There is a thriving Buddhist community in Brisbane. Not only that — there’s a temple a mere 15-minute drive from my birthplace!
This would have been unheard of in my childhood. I grew up in Sunnybank, and yes, the community was as Twin Peaks as its name implies. It was completely Caucasian, an offshoot of the White Australia policy that controlled, or perhaps strangled, Australian immigration for decades right up until the 1970s.
When I was growing up Sunnybank had one Chinese family. Skip 40 years into the future and Sunnybank is the Asian hub of Brisbane.
It is a vibrant, culturally diverse, exciting part of town. Every race and colour is represented, and best of all, by the second generation they greet you with “g’day”, shout “strewth!” when they’re surprised, and follow Australia’s national religion — the Holy Order of Australian Rules.
It is here in the southern suburbs of Brisbane where the newest Thai temple in the country is being constructed.
Buddhism is the fastest growing religion in Australia. In the last 20 years it has seen an 80 per cent growth in followers with just over half a million Australians claiming to be Buddhist, or about 2.5 per cent of the population.
The first Thai temple in Brisbane was on the second floor of a shophouse. It progressed to a home and then a temple, but had to be knocked down when the land was repossessed to build a motorway. In 1995 they purchased 4 ha of a former stud farm in bushland not far from my old stomping ground.
They named it Wat Thai Buddharam. To get there, you drive through semi-rural roads past the warehouses of supermarket chain Woolies. At a T-junction there is the sign, both in English and in Thai. I admit I got a warm feeling seeing Thai script in the Brisbane boondocks.
But the place is not exactly your cookiecutter Thai temple. The first thing that strikes you is — where are all the trimmings? The yellow-and-brown building almost resembles a Christian church without the cross. It’s not ugly, but there are no ornamental roof tiers; no gables; no bejewelled snakes, giants, Garudas or swans; no dangly golden bits that tinkle in the southerly winds.
What happened?
“The local community,” says the abbot, “wasn’t exactly happy with us setting up here.”
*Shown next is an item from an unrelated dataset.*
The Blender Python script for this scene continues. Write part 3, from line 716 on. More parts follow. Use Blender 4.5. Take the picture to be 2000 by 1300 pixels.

Cholatish Chanhorm, 47, is a Thai monk who has spent the last 18 years in Brisbane. Now a naturalised Australian, he speaks as diplomatically as possible when asked about the early opposition.
“Locals objected to the original architectural plans,” Abbot Cholatish explained. “They said the character of the area would be eroded by building a temple.”
One wonders how exactly the character of industrial bushland could be eroded by a beautiful Thai temple, but do not be too harsh on the locals. They know not what they do. This area is not that far away from Pauline Hanson’s base. Back then the locals were probably very well-meaning but maybe not possessing a world view. Just this week while I was here, there was a protest not far from the temple over the relocation of a bank branch, requiring locals to use internet banking services instead. “Many of us here don’t know how to use the internet,” one lady with short cropped hair in a sunfrock told news cameras: “I mean, I know how to read my emails, but I gotta get someone to show me how to reply!” The issue went before the Planning and Environment court in 2003. “It was the old attitude of — you’re in Australia now. Act like an Australian!” said one Australian temple official. “The plans were un-Thaied.”
It has taken almost two decades but the temple, and its four monks, and the Thai followers, have won the hearts of the locals. We are often frightened of what we do not understand, while at the same time, thankfully, the Australian character diversified to embrace foreign things like Thai temples.
There are now plans to build a very ornate ubosot or ordination hall on the grounds in a deep bronze colour. It is a modernistic Thai temple in design and quite stunning — best of all, the plans have been passed with the support of the local community. They even blend in to the rustic surroundings! That gives me another warm and fuzzy feeling inside.
“We get on well with the l ocal community now,” the abbot says. Then after a pause: “Well, there’s still one woman who perhaps opposes it, but as for the rest …”
Sunday morning at Wat Thai Buddharam was a wonderful experience. A large proportion of Brisbane’s 5,000-plus Thai community came out to celebrate Khao Pansa. I took my mother and siblings along, including the cynical one.
The majority of that Thai community are women. “They either own Thai restaurants or work in them,” explained one member. Indeed, on Khao Pansa day, there was a clear shortage of men to haul the giant candles used in the ceremony.
But how nice to see a community of Thais, and their Australian spouses, engaging on this happy occasion.
As for the new ordination hall, it will be completed some time in the next five years. It costs 5 million Australian dollars (122.8 million baht) to build, of which the temple has raised around 10 per cent. “Any donations are very welcome,” says the abbot in what must have been the understatement of the morning.
I wish them luck in their endeavours. I left the temple happy knowing that Buddhism has spread its saffron robes even to the outer suburbs of Brisbane, encompassing as well as fitting into the local community. And incredibly, one week later, I have not had a single alcoholic drink. Who knows if I’ll last the full three months. Whatever you do, just don’t tell my siblings. They’ll just get all cynical on me.